Fundamentally there is no such thing as non-partisan.

Schrodinger's Cat
Joined
Mar '12
Schrodinger's Cat

Fundamentally there is no such thing as non-partisan.

I agree. Partisanship is ubiquitous.

There is bi-partisanship where both sides work together.

Crow's Nest
Joined
Mar '11
Crow's Nest
Guruforhire: Fundamentally there is no such thing as non-partisan. · 5 hours ago

The way this sentence is phrased might leave someone with the impression that one can never arrive at the truth of things but only a partisan interpretation--and this smacks too greatly of a dangerous relativism to me.

Let us, rather, recognize for the time being that for practical purposes partisanship is ubiquitous. Even having said that, can't we also distinguish between better and worse forms, and more and less egregious expressions of it?

If CRS was cooking its books in such a way that anyone trained in the arts of statistical analysis could recognize the dodgy methodological choices made by the reports authors that heavily skewed the results, and that further the authors may have made these choices so as to benefit their own political cause, truth be damned, than can surely be seen as a dishonest partisanship.

Whereas, the man of the opposite party who critiques that report--while certainly not unbiased himself and while he certainly has how own partisan interest in debunking it--he has been animated by a healthier form of partisanship, has he not?

Edited on November 4, 2012 at 7:32am

Joined
Dec '11
Guruforhire

Worldviews dictate the way we view the world, and vicariously partisanship.

I do believe that we live in a concrete world, but the filter by which we view it is not.  There is nothing free from that filter.

Crow's Nest
Joined
Mar '11
Crow's Nest

Guruforhire: Worldviews dictate the way we view the world, and vicariously partisanship.

I do believe that we live in a concrete world, but the filter by which we view it is not.  There is nothing free from that filter. · 11 minutes ago

Yes, surely "worldviews" are the lens through which we initially see the world--we are rooted in traditions, we speak particular languages, we were born in a particular time and place, and so on. 
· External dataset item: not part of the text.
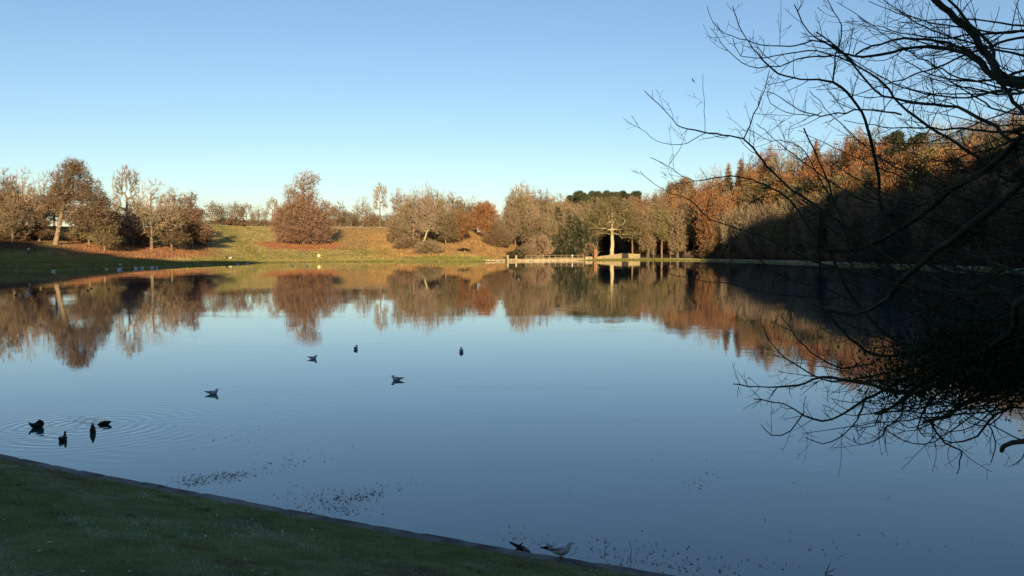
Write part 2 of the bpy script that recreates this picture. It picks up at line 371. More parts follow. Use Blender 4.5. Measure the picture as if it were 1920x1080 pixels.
# ------------------------------------------------------------ trees
def grow(pts, trunk, bf=0.35):
    """joins scattered points to a trunk so that every path stays short: returns nodes and parents"""
    T = np.array(trunk, float); nodes = [p for p in T]; par = [-1] + list(range(len(T) - 1))
    pl = [0.0]
    for i in range(1, len(T)): pl.append(pl[-1] + np.linalg.norm(T[i] - T[i - 1]))
    rem = np.array(pts, float); N = len(rem)
    start = len(T) // 5
    best = np.full(N, 1e9); bp_ = np.zeros(N, int); bl = np.zeros(N)
    def relax(i):
        d = np.linalg.norm(rem - nodes[i], axis=1)
        down = np.clip(nodes[i][2] - rem[:, 2], 0, None)
        cst = d + bf * (pl[i] + d) + 0.25 * down
        k = cst < best; best[k] = cst[k]; bp_[k] = i; bl[k] = pl[i] + d[k]
    for i in range(start, len(T)): relax(i)
    for _ in range(N):
        j = int(np.argmin(best)); nodes.append(rem[j].copy()); par.append(int(bp_[j])); pl.append(bl[j])
        relax(len(nodes) - 1); best[j] = 1e12; rem[j] = (1e7, 1e7, 1e7)
    return np.array(nodes), np.array(par)
def lobe_points(lobes, n, g, hollow=0.0):
    """points in a union of ellipsoids (cx,cy,cz,rx,ry,rz)"""
    vol = np.array([l[3] * l[4] * l[5] for l in lobes]) ** 0.8; vol = vol / vol.sum()
    out = []
    for l, k in zip(lobes, (vol * n).astype(int) + 1):
        v = g.normal(size=(k, 3)); v /= np.linalg.norm(v, axis=1)[:, None]
        rr = g.uniform(hollow, 1, k) ** (1 / 2.6)
        out.append(np.array(l[:3]) + v * rr[:, None] * np.array(l[3:]) * g.uniform(0.85, 1.08, (k, 1)))
    return np.concatenate(out)
def prisms(mb, a, b, ra, rb, sides, mi):
    n = len(a)
    if n == 0: return
    t = b - a; t = t / (np.linalg.norm(t, axis=1)[:, None] + 1e-9)
    up = np.where(np.abs(t[:, 2:3]) < 0.9, np.array([[0, 0, 1.0]]), np.array([[1.0, 0, 0]]))
    x = np.cross(t, up); x /= np.linalg.norm(x, axis=1)[:, None] + 1e-9; y = np.cross(x, t)
    ang = np.arange(sides) * 2 * math.pi / sides
    off = np.cos(ang)[None, :, None] * x[:, None] + np.sin(ang)[None, :, None] * y[:, None]
    V = np.concatenate([a[:, None] + off * ra[:, None, None], b[:, None] + off * rb[:, None, None]], 1)
    base = (np.arange(n) * 2 * sides)[:, None]
    f = []
    for i in range(sides):
        j = (i + 1) % sides
        f.append(np.concatenate([base + i, base + j, base + sides + j, base + sides + i], 1))
    mb.add(V.reshape(-1, 3), np.concatenate(f), mi)
def rand_dirs(g, n):
    v = g.normal(size=(n, 3)); return v / np.linalg.norm(v, axis=1)[:, None]
PROTO = {}
def make_proto(key, H, lobes, trunk, r0, npts=900, twigs=9, twl=1.3, tww=0.045, leaves=0, lsize=0.3, lspread=0.7, bark='bark_far', twig='twig', leaf='brown', bf=0.35, name='bare_tree', upk=0.5, seed=1, hollow=0.0, rtip=0.03, flatleaf=1.0, leafz=1e9):
    """one tree: an empty at its foot > trunk, crown.  H and the lobes are in metres"""
    g = np.random.default_rng(seed)
    pts = lobe_points(lobes, npts, g, hollow)
    pts = pts[pts[:, 2] > 0.3]
    tp = np.array(trunk, float); seg = []
    for i in range(len(tp) - 1):
        k = max(2, int(np.linalg.norm(tp[i + 1] - tp[i]) / 0.8))
        seg.append(tp[i] + (tp[i + 1] - tp[i]) * np.linspace(0, 1, k, endpoint=False)[:, None])
    tk = np.concatenate(seg + [tp[-1:]]); tk[2:-1, :2] += g.normal(0, 0.05, (len(tk) - 3, 2))
    nodes, par = grow(pts, tk, bf)
    n = len(nodes); acc = np.full(n, 1e-9); cnt = np.zeros(n)
    ch = np.zeros(n, int); np.add.at(ch, par[1:], 1)
    w_ = np.where(ch == 0, 1.0, 0.0)
    for i in range(n - 1, 0, -1): w_[par[i]] += w_[i]
    rad = rtip * np.maximum(w_, 1) ** 0.42; rad = rad * min(1.0, r0 / rad[0]) if rad[0] > r0 else rad
    k_ = np.linspace(1, 0.0, len(tk)); rad[:len(tk)] = np.maximum(rad[:len(tk)], r0 * (0.25 + 0.75 * k_ ** 0.8)); rad[0] *= 1.5; rad[1] *= 1.12
    ra = np.minimum(rad[par[1:]], np.where(np.arange(1, n) < len(tk), 9, rad[1:] * 1.5)); rb = rad[1:]; A = nodes[par[1:]]; B = nodes[1:]
    big = rb > 0.075
    root = empty(name)
    mb = MB(); m1 = rb > 0.2
    prisms(mb, A[m1], B[m1], ra[m1], rb[m1], 7, 0); m2 = big & ~m1; prisms(mb, A[m2], B[m2], ra[m2], rb[m2], 4, 0)
    mb.obj("trunk", M[bark], root, smooth=True)
    mb = MB(); sm = ~big; prisms(mb, A[sm], B[sm], ra[sm], rb[sm], 3, 0)
    cn = np.where(rad < 0.16)[0]; cn = cn[cn >= len(tk)]
    ctr = np.array([0, 0, np.mean(nodes[:, 2]) * 0.75])
    if twigs:
        idx = np.repeat(cn, twigs); k = len(idx); dirp = nodes[idx] - nodes[par[idx]]; dirp /= np.linalg.norm(dirp, axis=1)[:, None] + 1e-6
        out = nodes[idx] - ctr; out /= np.linalg.norm(out, axis=1)[:, None]
        d = 0.5 * dirp + 0.6 * out + 0.8 * rand_dirs(g, k) + np.array([0, 0, upk]); d /= np.linalg.norm(d, axis=1)[:, None]
        f0 = g.uniform(0, 1, k)[:, None]; s = nodes[par[idx]] * f0 + nodes[idx] * (1 - f0)
        L_ = g.uniform(0.4, 1.2, k)[:, None] * twl; side = np.cross(d, rand_dirs(g, k)); side /= np.linalg.norm(side, axis=1)[:, None] + 1e-6
        wd = g.uniform(0.6, 1.3, k)[:, None] * tww
        mid = s + d * L_ * 0.5 + rand_dirs(g, k) * L_ * 0.08; tip = s + d * L_ + rand_dirs(g, k) * L_ * 0.15 + np.array([0, 0, 0.1]) * L_
        V = np.stack([s - side * wd, s + side * wd, mid + side * wd * 0.7, tip, mid - side * wd * 0.7], 1)
        b = np.arange(k)[:, None] * 5
        mb.add(V.reshape(-1, 3), b + np.array([[0, 1, 2, 4]]), 0)
        mb.f.append((mb.n - 5 * k + b + np.array([[4, 2, 3]], np.int32), 0))
    if leaves:
        if key not in ('bigbeech', 'shrub', 'darkshrub'): leaves = int(leaves * 1.8); lsize = lsize * 0.72
        lw = np.where((nodes[cn, 2] < leafz), 1.0, 0.12); idx = g.choice(cn, leaves, p=lw / lw.sum()); p = nodes[idx] + g.normal(0, lspread, (leaves, 3)) * np.array([1, 1, flatleaf])
        p[:, 2] = np.maximum(p[:, 2], 0.15)
        a = rand_dirs(g, leaves); b2 = np.cross(a, rand_dirs(g, leaves)); b2 /= np.linalg.norm(b2, axis=1)[:, None] + 1e-6
        s = g.uniform(0.5, 1.25, (leaves, 1)) * lsize
        V = np.stack([p - a * s, p - b2 * s * 0.6 + a * s * 0.1, p + a * s, p + b2 * s * 0.55], 1)
        mb.add(V.reshape(-1, 3), np.arange(4 * leaves).reshape(-1, 4), 1)
    mb.obj("crown", [M[twig], M[leaf]], root)
    root.location = (0, -3000, -500)
    PROTO[key] = dict(root=root, H=float(np.percentile(nodes[:, 2], 99.7)) + twl * 0.5, W=float(np.percentile(nodes[:, 0], 98) - np.percentile(nodes[:, 0], 2)) + twl, used=False)
def dome(H, W, base=0.3, n=7, g=None, up=0.5):
    g = g or RNG; L_ = [(0, 0, H * (base + (1 - base) * 0.52), W * 0.36, W * 0.36, H * (1 - base) * 0.46)]
    for i in range(n):
        a = i * 2.4 + g.uniform(0, 1); k = g.uniform(0.05, 0.95)
        L_.append((math.cos(a) * W * 0.27, math.sin(a) * W * 0.27, H * (base + (1 - base) * (0.18 + 0.55 * k)), W * g.uniform(0.15, 0.24), W * g.uniform(0.15, 0.24), H * (1 - base) * g.uniform(0.15, 0.27)))
    return L_
gg = np.random.default_rng(11)
# general kinds, height 20
make_proto('bareA', 20, dome(20, 17, 0.05, 12, gg), [(0, 0, 0), (0.2, 0, 5), (-0.2, 0.2, 10), (0.3, 0, 15)], 0.42, 1000, 6, 1.2, 0.033, twig='twig_grey', seed=1, rtip=0.036)
make_proto('bareB', 20, dome(20, 13, 0.06, 11, gg), [(0, 0, 0), (-0.3, 0.1, 6), (0.3, -0.2, 12), (0, 0, 17)], 0.40, 1000, 7, 1.2, 0.038, twig='twig', leaves=1200, lsize=0.25, leaf='brown', seed=2)
make_proto('bareC', 20, [(-2.6, 0, 14, 2.4, 2, 4.6), (2.4, .6, 15, 2.3, 2, 4.4), (0, -.6, 17, 1.8, 1.8, 3), (-4, 1, 9.5, 2.2, 2, 2.2), (4.1, -.5, 9.8, 2.1, 2, 2.3)],
           [(0, 0, 0), (0.2, 0, 4), (0, 0, 8), (0.3, 0, 11)], 0.48, 520, 6, 1.2, 0.04, twig='twig_grey', bark='bark_far', bf=0.25, seed=3, rtip=0.045)
make_proto('brownA', 20, dome(20, 14, 0.03, 12, gg), [(0, 0, 0), (0.2, 0.1, 8), (0, 0, 16)], 0.36, 900, 7, 1.2, 0.05, leaves=2300, lsize=0.28, leaf='brown', name='brown_tree', seed=4)
make_proto('brownB', 20, dome(20, 13, 0.04, 11, gg), [(0, 0, 0), (-0.3, 0.1, 9), (0, 0, 17)], 0.34, 900, 7, 1.2, 0.05, leaves=3000, lsize=0.28, leaf='olive', name='brown_tree', seed=5)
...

But the question turns on whether it is possible to transcend one's initial worldview in any sense, or whether it entirely dictates all that we can think and say. Really this question is--can be said to be--whether reason exists, whether truth exists, how accessible it is to us. Is philosophy possible?

Our time is particularly accustomed to thinking the way you have formulated the point in your third sentence--"nothing is free from that filter" but it is unclear if that proposition is true or if it is merely the prejudice of our time.

To say the very least, all traditional religious perspectives speak against this view, and certainly the great classical philosophers of the past have also rejected this view.